*Aim:*
Extract, unchanged, each line of the listing below from its first line through the line that contains "b = MB(); b.tube((0, 0, 0), (0, 0, 4.7), .2, n=12);", inclusive, and nothing else.

*Supplied data:*

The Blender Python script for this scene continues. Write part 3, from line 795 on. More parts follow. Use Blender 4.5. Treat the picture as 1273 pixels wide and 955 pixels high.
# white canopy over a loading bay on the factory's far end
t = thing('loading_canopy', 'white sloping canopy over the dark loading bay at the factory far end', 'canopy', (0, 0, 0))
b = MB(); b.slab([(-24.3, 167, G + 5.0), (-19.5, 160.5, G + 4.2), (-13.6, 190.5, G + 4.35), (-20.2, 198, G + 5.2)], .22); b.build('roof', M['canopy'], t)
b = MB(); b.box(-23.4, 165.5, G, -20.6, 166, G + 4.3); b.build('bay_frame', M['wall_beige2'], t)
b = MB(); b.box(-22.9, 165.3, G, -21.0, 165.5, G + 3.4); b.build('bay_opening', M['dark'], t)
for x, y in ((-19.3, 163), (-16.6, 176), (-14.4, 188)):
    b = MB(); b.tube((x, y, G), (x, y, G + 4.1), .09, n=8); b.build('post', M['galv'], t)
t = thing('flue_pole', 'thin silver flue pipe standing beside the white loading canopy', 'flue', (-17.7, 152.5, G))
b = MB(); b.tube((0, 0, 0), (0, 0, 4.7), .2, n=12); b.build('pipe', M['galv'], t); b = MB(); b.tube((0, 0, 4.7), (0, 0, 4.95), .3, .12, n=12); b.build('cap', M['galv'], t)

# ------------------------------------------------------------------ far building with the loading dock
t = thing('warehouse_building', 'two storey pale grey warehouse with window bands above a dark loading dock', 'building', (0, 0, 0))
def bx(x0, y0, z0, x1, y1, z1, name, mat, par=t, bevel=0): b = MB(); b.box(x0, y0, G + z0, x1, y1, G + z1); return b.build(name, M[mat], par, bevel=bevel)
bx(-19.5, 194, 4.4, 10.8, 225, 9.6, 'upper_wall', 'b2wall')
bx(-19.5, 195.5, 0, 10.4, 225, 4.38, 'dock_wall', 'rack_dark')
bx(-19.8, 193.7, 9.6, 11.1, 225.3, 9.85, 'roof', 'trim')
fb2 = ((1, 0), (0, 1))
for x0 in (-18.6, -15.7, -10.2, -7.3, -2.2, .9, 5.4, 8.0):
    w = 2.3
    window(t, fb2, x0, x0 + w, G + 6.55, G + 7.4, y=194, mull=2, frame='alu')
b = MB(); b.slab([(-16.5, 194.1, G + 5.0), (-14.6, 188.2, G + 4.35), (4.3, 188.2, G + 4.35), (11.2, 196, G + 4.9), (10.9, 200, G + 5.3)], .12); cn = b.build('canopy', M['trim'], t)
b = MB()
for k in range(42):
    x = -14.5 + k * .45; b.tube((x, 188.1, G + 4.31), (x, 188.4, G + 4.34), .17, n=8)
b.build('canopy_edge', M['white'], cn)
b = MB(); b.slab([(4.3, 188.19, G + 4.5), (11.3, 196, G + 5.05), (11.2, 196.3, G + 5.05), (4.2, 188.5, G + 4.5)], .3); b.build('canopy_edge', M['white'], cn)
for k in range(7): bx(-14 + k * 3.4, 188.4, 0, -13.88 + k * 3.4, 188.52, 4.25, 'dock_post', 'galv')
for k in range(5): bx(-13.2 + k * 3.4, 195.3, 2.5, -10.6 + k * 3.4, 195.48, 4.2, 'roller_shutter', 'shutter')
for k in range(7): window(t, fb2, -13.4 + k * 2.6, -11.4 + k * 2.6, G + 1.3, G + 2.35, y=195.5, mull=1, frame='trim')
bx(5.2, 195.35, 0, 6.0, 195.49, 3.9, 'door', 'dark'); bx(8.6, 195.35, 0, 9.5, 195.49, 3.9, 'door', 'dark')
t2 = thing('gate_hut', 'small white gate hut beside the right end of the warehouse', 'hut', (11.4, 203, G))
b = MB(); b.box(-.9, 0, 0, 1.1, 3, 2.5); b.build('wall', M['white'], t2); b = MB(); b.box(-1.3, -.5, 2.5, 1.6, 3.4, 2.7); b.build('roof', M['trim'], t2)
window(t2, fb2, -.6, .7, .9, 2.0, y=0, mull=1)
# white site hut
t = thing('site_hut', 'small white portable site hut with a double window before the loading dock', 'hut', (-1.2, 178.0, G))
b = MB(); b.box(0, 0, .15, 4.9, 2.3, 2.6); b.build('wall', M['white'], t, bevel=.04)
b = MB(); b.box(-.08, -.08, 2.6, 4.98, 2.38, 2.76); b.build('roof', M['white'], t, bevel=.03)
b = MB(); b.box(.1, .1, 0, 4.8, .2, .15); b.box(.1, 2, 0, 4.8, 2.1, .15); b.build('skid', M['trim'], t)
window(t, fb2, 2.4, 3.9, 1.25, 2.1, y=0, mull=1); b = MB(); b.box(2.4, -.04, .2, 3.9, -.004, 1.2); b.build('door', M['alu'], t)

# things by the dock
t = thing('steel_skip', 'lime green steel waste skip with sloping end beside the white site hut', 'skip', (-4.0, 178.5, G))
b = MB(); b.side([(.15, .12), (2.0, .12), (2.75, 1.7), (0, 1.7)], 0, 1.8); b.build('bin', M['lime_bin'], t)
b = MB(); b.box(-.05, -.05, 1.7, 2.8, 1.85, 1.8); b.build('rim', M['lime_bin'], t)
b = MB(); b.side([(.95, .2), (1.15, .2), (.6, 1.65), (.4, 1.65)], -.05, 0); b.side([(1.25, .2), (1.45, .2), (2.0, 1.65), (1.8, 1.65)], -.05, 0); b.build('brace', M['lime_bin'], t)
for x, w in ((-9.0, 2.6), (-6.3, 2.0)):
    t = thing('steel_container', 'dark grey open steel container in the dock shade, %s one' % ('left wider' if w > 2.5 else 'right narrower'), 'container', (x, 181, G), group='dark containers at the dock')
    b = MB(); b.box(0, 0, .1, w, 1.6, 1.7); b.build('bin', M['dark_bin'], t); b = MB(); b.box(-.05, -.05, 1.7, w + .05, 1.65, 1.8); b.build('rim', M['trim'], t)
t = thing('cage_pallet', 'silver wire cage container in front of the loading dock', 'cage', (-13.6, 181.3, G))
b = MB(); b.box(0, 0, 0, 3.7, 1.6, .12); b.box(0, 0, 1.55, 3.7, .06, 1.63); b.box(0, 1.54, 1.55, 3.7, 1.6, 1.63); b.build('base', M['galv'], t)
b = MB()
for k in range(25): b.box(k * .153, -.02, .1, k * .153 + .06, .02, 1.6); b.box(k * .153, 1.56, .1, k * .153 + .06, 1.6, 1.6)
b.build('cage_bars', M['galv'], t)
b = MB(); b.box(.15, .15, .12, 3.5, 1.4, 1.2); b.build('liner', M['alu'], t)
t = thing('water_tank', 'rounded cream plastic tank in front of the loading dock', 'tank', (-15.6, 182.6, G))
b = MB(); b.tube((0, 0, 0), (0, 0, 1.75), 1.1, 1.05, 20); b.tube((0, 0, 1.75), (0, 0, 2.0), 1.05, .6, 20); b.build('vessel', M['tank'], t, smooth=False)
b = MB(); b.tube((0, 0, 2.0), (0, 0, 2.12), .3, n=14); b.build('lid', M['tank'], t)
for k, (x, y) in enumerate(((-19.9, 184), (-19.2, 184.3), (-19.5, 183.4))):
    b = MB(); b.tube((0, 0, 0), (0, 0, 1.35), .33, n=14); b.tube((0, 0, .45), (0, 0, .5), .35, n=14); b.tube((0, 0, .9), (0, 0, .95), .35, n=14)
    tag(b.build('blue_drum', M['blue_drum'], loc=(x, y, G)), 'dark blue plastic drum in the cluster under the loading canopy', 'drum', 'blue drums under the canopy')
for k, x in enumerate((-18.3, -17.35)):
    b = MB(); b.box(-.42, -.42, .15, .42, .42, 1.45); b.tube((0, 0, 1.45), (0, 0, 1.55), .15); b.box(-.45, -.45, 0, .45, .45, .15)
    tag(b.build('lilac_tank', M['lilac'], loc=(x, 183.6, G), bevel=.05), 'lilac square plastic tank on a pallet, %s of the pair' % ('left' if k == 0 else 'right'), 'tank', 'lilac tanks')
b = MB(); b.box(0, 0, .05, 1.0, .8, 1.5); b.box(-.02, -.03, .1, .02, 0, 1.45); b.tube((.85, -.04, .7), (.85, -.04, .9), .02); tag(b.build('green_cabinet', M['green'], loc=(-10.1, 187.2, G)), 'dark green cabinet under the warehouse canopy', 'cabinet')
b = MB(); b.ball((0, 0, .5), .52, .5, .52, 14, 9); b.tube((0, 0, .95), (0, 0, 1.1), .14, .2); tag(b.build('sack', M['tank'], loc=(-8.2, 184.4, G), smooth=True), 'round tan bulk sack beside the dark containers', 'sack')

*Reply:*
The Blender Python script for this scene continues. Write part 3, from line 795 on. More parts follow. Use Blender 4.5. Treat the picture as 1273 pixels wide and 955 pixels high.
# white canopy over a loading bay on the factory's far end
t = thing('loading_canopy', 'white sloping canopy over the dark loading bay at the factory far end', 'canopy', (0, 0, 0))
b = MB(); b.slab([(-24.3, 167, G + 5.0), (-19.5, 160.5, G + 4.2), (-13.6, 190.5, G + 4.35), (-20.2, 198, G + 5.2)], .22); b.build('roof', M['canopy'], t)
b = MB(); b.box(-23.4, 165.5, G, -20.6, 166, G + 4.3); b.build('bay_frame', M['wall_beige2'], t)
b = MB(); b.box(-22.9, 165.3, G, -21.0, 165.5, G + 3.4); b.build('bay_opening', M['dark'], t)
for x, y in ((-19.3, 163), (-16.6, 176), (-14.4, 188)):
    b = MB(); b.tube((x, y, G), (x, y, G + 4.1), .09, n=8); b.build('post', M['galv'], t)
t = thing('flue_pole', 'thin silver flue pipe standing beside the white loading canopy', 'flue', (-17.7, 152.5, G))
b = MB(); b.tube((0, 0, 0), (0, 0, 4.7), .2, n=12); b.build('pipe', M['galv'], t); b = MB(); b.tube((0, 0, 4.7), (0, 0, 4.95), .3, .12, n=12); b.build('cap', M['galv'], t)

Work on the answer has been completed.